The possibility of putting a supercomputer in your pocket just became a lot more realistic thanks to a new chip.
Many of the major breakthroughs we’ve achieved in the field of artificial intelligence (AI) – such as facial recognition systems – couldn’t have been made without the help of powerful neural networks.
The tightly bound connections of processors are capable of taking huge amounts of data and making sense of it.
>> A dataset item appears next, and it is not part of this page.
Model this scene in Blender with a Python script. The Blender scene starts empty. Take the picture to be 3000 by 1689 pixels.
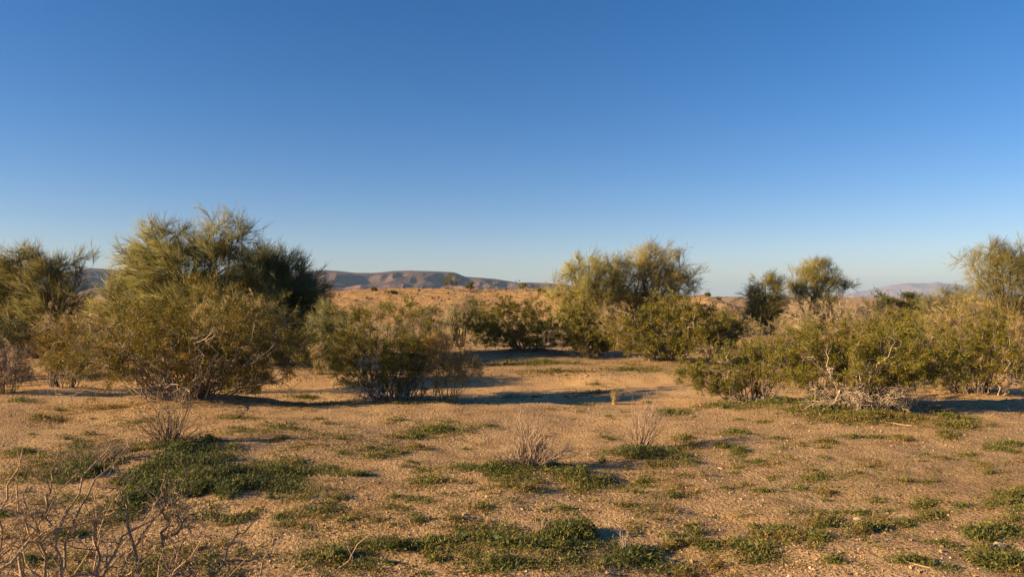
import bpy, math, random
import numpy as np
from math import radians

S = bpy.context.scene
COL = S.collection

# ------------------------------------------------------------------ camera, sky, sun, exposure
F = 2065.0                      # focal length in photo pixels (photo 3000 x 1689)
EYE = 1.7
HZ = 869.0                      # photo row of the horizon
cam_d = bpy.data.cameras.new("camera")
cam_d.sensor_width = 36.0
cam_d.lens = F / 3000.0 * 36.0
cam_d.clip_start = 0.05
cam_d.clip_end = 90000.0
cam = bpy.data.objects.new("camera", cam_d)
COL.objects.link(cam)
cam.location = (0, 0, EYE)
cam.rotation_euler = (radians(90) + math.atan((HZ - 844.5) / F), 0, 0)
S.camera = cam

SUN_EL = radians(18.5)
SUN_AZ = radians(-107.0)        # clockwise from +Y (the view direction): low on the left, a little behind
w = bpy.data.worlds.new("World")
S.world = w
w.use_nodes = True
nt = w.node_tree
nt.nodes.clear()
sky = nt.nodes.new("ShaderNodeTexSky")
sky.sky_type = 'NISHITA'
sky.sun_disc = False
sky.sun_elevation = SUN_EL
sky.sun_rotation = SUN_AZ
sky.altitude = 800.0
sky.air_density = 1.0
sky.dust_density = 0.5
sky.ozone_density = 2.5
hs = nt.nodes.new("ShaderNodeHueSaturation")
hs.inputs['Saturation'].default_value = 1.38
hs.inputs['Hue'].default_value = 0.5
bg = nt.nodes.new("ShaderNodeBackground")
bg.inputs['Strength'].default_value = 0.0505
wo = nt.nodes.new("ShaderNodeOutputWorld")
nt.links.new(sky.outputs[0], hs.inputs['Color'])
tint = nt.nodes.new("ShaderNodeMix")
tint.data_type = 'RGBA'
tint.blend_type = 'MULTIPLY'
tint.inputs[0].default_value = 1.0
tint.inputs[7].default_value = (1.04, 0.92, 1.06, 1.0)
nt.links.new(hs.outputs[0], tint.inputs[6])
nt.links.new(tint.outputs[2], bg.inputs['Color'])
nt.links.new(bg.outputs[0], wo.inputs[0])

sun_d = bpy.data.lights.new("sun", 'SUN')
sun_d.energy = 5.0
sun_d.angle = radians(0.53)
sun_d.color = (1.0, 0.675, 0.34)
sun = bpy.data.objects.new("sun", sun_d)
COL.objects.link(sun)
sun.rotation_euler = (radians(90) - SUN_EL, 0, math.pi - SUN_AZ)
S.view_settings.view_transform = 'Standard'
S.view_settings.look = 'None'
S.view_settings.exposure = 1.37
S.view_settings.gamma = 1.0
S.cycles.max_bounces = 6
S.cycles.volume_bounces = 0
S.cycles.use_denoising = True
S.cycles.transparent_max_bounces = 8

# ------------------------------------------------------------------ helpers
def link(o, parent=None):
    COL.objects.link(o)
    if parent is not None:
        o.parent = parent
    return o

def tag(o, label=None, cat=None, group=None, kind=None):
    if label: o["label"] = label
    if cat: o["category"] = cat
    if group: o["group"] = group
    if kind: o["kind"] = kind
    return o

def empty(name, loc):
    o = bpy.data.objects.new(name, None)
    o.location = loc
    o.empty_display_size = 0.2
    return link(o)

def mesh_np(name, V, faces, mat, parent=None, col=None, smooth=True, attrs=None):
    """V (n,3); faces: list of int arrays (m,3) / (m,4)"""
    me = bpy.data.meshes.new(name)
    V = np.ascontiguousarray(V, dtype=np.float32)
    me.vertices.add(len(V))
    me.vertices.foreach_set("co", V.ravel())
    faces = [np.asarray(f, dtype=np.int32) for f in faces if len(f)]
    loops = np.concatenate([f.ravel() for f in faces])
    tot = np.concatenate([np.full(len(f), f.shape[1], dtype=np.int32) for f in faces])
    start = np.concatenate([[0], np.cumsum(tot)[:-1]]).astype(np.int32)
    me.loops.add(len(loops))
    me.loops.foreach_set("vertex_index", loops)
    me.polygons.add(len(tot))
    me.polygons.foreach_set("loop_start", start)
    me.polygons.foreach_set("use_smooth", np.full(len(tot), smooth, dtype=bool))
    if col is not None:
        a = me.attributes.new("Col", 'FLOAT_COLOR', 'POINT')
        c = np.ones((len(V), 4), dtype=np.float32)
        c[:, :3] = col
        a.data.foreach_set("color", c.ravel())
    for k, v in (attrs or {}).items():
        a = me.attributes.new(k, 'FLOAT', 'POINT')
        a.data.foreach_set("value", np.ascontiguousarray(v, dtype=np.float32))
    me.update(calc_edges=True)
    me.materials.append(mat)
    o = bpy.data.objects.new(name, me)
    return link(o, parent)

def nrm(v):
    return v / np.maximum(np.linalg.norm(v, axis=-1, keepdims=True), 1e-9)

def _hash(ix, iy, seed):
    h = (ix.astype(np.int64) * 374761393 + iy.astype(np.int64) * 668265263 + seed * 974634777) & 0xFFFFFFFF
    h = ((h ^ (h >> 13)) * 1274126177) & 0xFFFFFFFF
    h = h ^ (h >> 16)
    return (h & 0xFFFFFF) / float(0xFFFFFF)

def vnoise(x, y, seed=0):
    ix = np.floor(x); iy = np.floor(y)
    fx = x - ix; fy = y - iy
    fx = fx * fx * (3 - 2 * fx); fy = fy * fy * (3 - 2 * fy)
    a = _hash(ix, iy, seed); b = _hash(ix + 1, iy, seed)
    c = _hash(ix, iy + 1, seed); d = _hash(ix + 1, iy + 1, seed)
    return (a + (b - a) * fx) * (1 - fy) + (c + (d - c) * fx) * fy

def fbm(x, y, octs=4, seed=0, gain=0.5):
    s = 0; a = 1.0; t = 0
    for i in range(octs):
        s = s + a * vnoise(x * 2 ** i + 17.3 * i, y * 2 ** i - 9.1 * i, seed + i)
        t += a; a *= gain
    return s / t

def sstep(a, b, x):
    t = np.clip((x - a) / (b - a), 0, 1)
    return t * t * (3 - 2 * t)

# ------------------------------------------------------------------ terrain function
def wash_mask(x, y):
    m = 0.9 * (fbm(x * 0.22, y * 0.1 + 5, 3, 3) - 0.5)
    near = 10.9 + 0.35 * (fbm(x * 2.2, y * 2.2, 3, 13) - 0.5) + 0.05 * np.abs(x) + m + 0.9 * sstep(-2, -7, x)
    far = 15.0 + 0.2 * (fbm(x * 1.8, y * 1.8, 3, 15) - 0.5) + 1.6 * (fbm(x * 0.3 + 9, y * 0.05, 3, 7) - 0.5) + 0.6 * sstep(3, 8, x)
    return sstep(near, near + 0.4, y) * (1 - sstep(far, far + 0.7, y))

MOUND = [(540, 11.1, 1.5, 0.10), (1150, 12.6, 1.2, 0.10), (1300, 12.3, 0.8, 0.06), (1545, 21, 1.8, 0.12), (1940, 18.4, 1.3, 0.1), (2190, 12.2, 1.2, 0.08), (2490, 10.5, 1.4, 0.09), (2850, 13.4, 1.5, 0.1),
         (500, 7.6, 0.7, 0.07), (640, 6.4, 0.7, 0.05), (1545, 6.85, 0.6, 0.06), (1875, 7.8, 0.45, 0.05), (1580, 4.9, 0.4, 0.03), (1720, 6.6, 0.35, 0.03), (20, 13.2, 1.2, 0.12), (190, 14.2, 1.2, 0.1)]
def mounds(x, y):
    z = 0.0
    for px, d, r, h in MOUND:
        cx = (px - 1500.0) / F * d
        z = z + h * np.exp(-((x - cx) ** 2 + (y - d) ** 2) / (0.6 * r * r))
    return z

def ground_z(x, y):
    x = np.asarray(x, dtype=float); y = np.asarray(y, dtype=float)
    r = np.hypot(x, y)
    fade = np.exp(-(r / 60.0) ** 2)
    z = mounds(x, y) + 0.20 * (fbm(x * 0.35, y * 0.35, 3, 11) - 0.5) * fade
    z = z + 0.065 * (fbm(x * 1.9, y * 1.9, 3, 23) - 0.5) * fade
    z = z - 0.24 * wash_mask(x, y) * fade
    return z

def at(px, d):
    """ground point at lateral photo column px and distance d ahead"""
    x = (px - 1500.0) / F * d
    return np.array([x, d, float(ground_z(x, d))])

def pix_ground(px, py):
    d = EYE * F / (py - HZ)
    return (px - 1500.0) / F * d, d

def zh(py, d):
    """height of what shows at photo row py at distance d"""
    return EYE - (py - HZ) / F * d

# ------------------------------------------------------------------ materials
def new_mat(name):
    m = bpy.data.materials.new(name)
    m.use_nodes = True
    n = m.node_tree
    n.nodes.clear()
    return m, n

def N(n, t, **kw):
    o = n.nodes.new(t)
    for k, v in kw.items():
        setattr(o, k, v)
    return o

def mat_col(name, rough=0.85, trans=0.0, spec=0.2, bump=0.0, bscale=120.0):
    m, n = new_mat(name)
    out = N(n, "ShaderNodeOutputMaterial")
    at_ = N(n, "ShaderNodeAttribute"); at_.attribute_name = "Col"
    p = N(n, "ShaderNodeBsdfPrincipled")
    p.inputs['Roughness'].default_value = rough
    p.inputs['Specular IOR Level'].default_value = spec
    n.links.new(at_.outputs['Color'], p.inputs['Base Color'])
    if bump > 0:
        ge = N(n, "ShaderNodeNewGeometry")
        ns = N(n, "ShaderNodeTexNoise"); ns.inputs['Scale'].default_value = bscale
        ns.inputs['Detail'].default_value = 3
        n.links.new(ge.outputs['Position'], ns.inputs['Vector'])
        b = N(n, "ShaderNodeBump"); b.inputs['Strength'].default_value = bump
        b.inputs['Distance'].default_value = 0.01
        n.links.new(ns.outputs[0], b.inputs['Height'])
        n.links.new(b.outputs[0], p.inputs['Normal'])
    if trans > 0:
        t = N(n, "ShaderNodeBsdfTranslucent")
        n.links.new(at_.outputs['Color'], t.inputs['Color'])
        mx = N(n, "ShaderNodeMixShader"); mx.inputs[0].default_value = trans
        n.links.new(p.outputs[0], mx.inputs[1]); n.links.new(t.outputs[0], mx.inputs[2])
        n.links.new(mx.outputs[0], out.inputs[0])
    else:
        n.links.new(p.outputs[0], out.inputs[0])
    return m

M_LEAF = mat_col("creosote_leaf", 0.55, 0.25, 0.35)
M_TWIG = mat_col("green_twig", 0.75, 0.12, 0.2)
M_BARK = mat_col("bark", 0.9, 0.0, 0.15, 0.5, 90.0)
M_DRY = mat_col("dry_twig", 0.9, 0.0, 0.15)
M_WEED = mat_col("weed_leaf", 0.6, 0.3, 0.3)
M_STONE = mat_col("stone", 0.9, 0.0, 0.25, 0.5, 160.0)

def ramp(n, stops):
    r = N(n, "ShaderNodeValToRGB")
    el = r.color_ramp.elements
    while len(el) < len(stops):
        el.new(0.5)
    for e, (p, c) in zip(el, stops):
        e.position = p
        e.color = (*c, 1.0)
    return r

def noise_n(n, vec, scale, detail=5.0, rough=0.55):
    t = N(n, "ShaderNodeTexNoise")
    t.inputs['Scale'].default_value = scale
    t.inputs['Detail'].default_value = detail
    t.inputs['Roughness'].default_value = rough
    n.links.new(vec, t.inputs['Vector'])
    return t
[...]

However, what holds it back is its reliance on large hardware, which is largely unavailable in everyday circumstances.
While we can access the power of neural networks through our phones, it is only because the data generated is uploaded to a distant server and sent back again, saving your phone from the computational stress it would cause.
However, a team from MIT has managed to construct a special-purpose chip that not only speeds up the rate of computation in neural networks by a factor of seven, it also manages to reduce its power consumption by up to 95pc.
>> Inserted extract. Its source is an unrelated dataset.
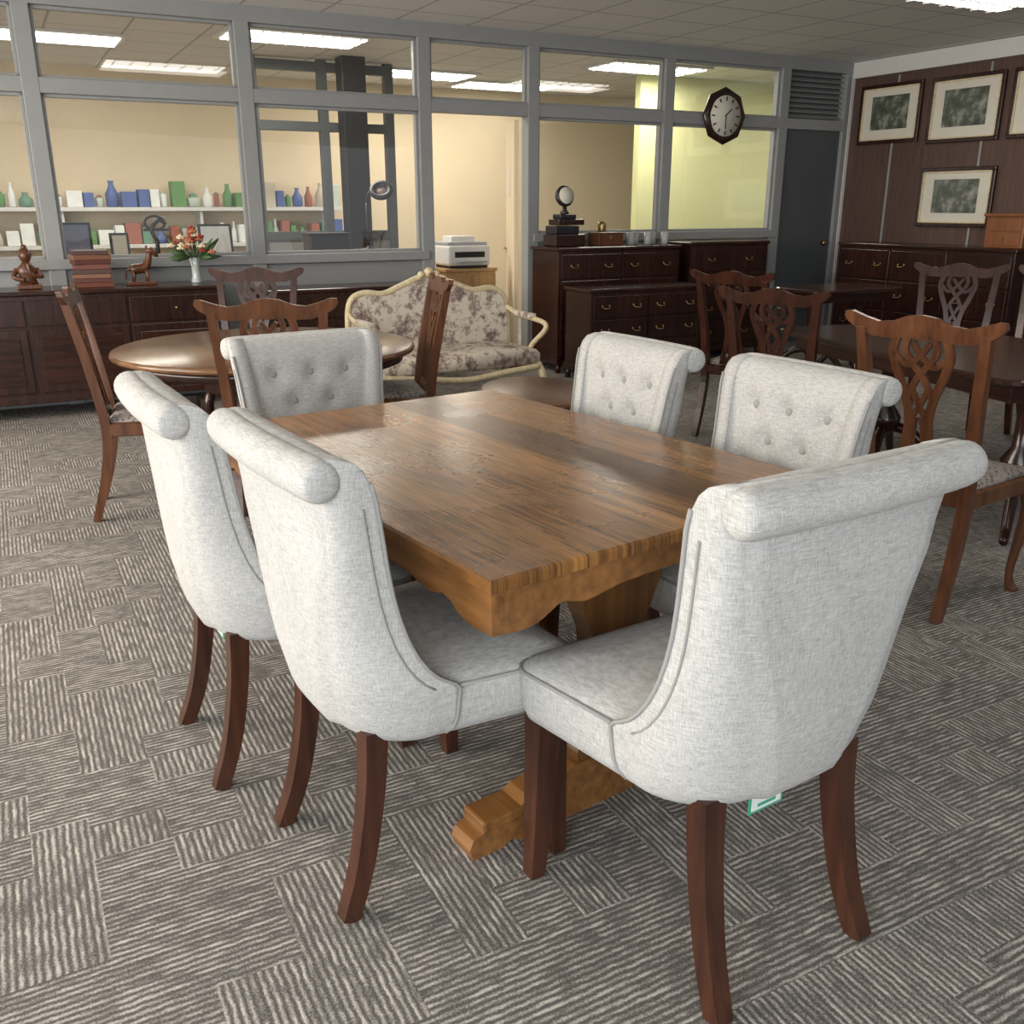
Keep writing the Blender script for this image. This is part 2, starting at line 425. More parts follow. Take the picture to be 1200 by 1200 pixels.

This massive leap in technology could now make it possible to shrink the computational power down to where it could be run natively on your smartphone, or even embedded within household appliances.
To achieve such a huge reduction in energy consumption, the research team’s lead, Avishek Biswas, said it was down to a functionality he refers to as the ‘dot product’.
Replicating the brain
“The general processor model is that there is a memory in some part of the chip, and there is a processor in another part of the chip, and you move the data back and forth between them when you do these computations,” he explained.
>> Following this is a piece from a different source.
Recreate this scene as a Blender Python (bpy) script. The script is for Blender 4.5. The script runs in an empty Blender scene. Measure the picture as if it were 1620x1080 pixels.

This constant back-and-forth movement of data, Biswas added, is the dominant consumer of energy.
“But the computation these algorithms do can be simplified to one specific operation, called the dot product. Our approach was, can we implement this dot-product functionality inside the memory so that you don’t need to transfer this data back and forth?”
Essentially, Biswas’ chip replicates the brain more faithfully than previous neural network chips.
Speaking of the breakthrough, IBM’s vice-president of artificial intelligence, Dario Gil, said: “The results show impressive specifications for the energy-efficient implementation of convolution operations with memory arrays.
“It certainly will open the possibility to employ more complex convolutional neural networks for image and video classifications in the internet of things in the future.”
Biswas and his thesis adviser, Anantha Chandrakasan, presented these new findings at this week’s International Solid-State Circuits Conference in San Francisco.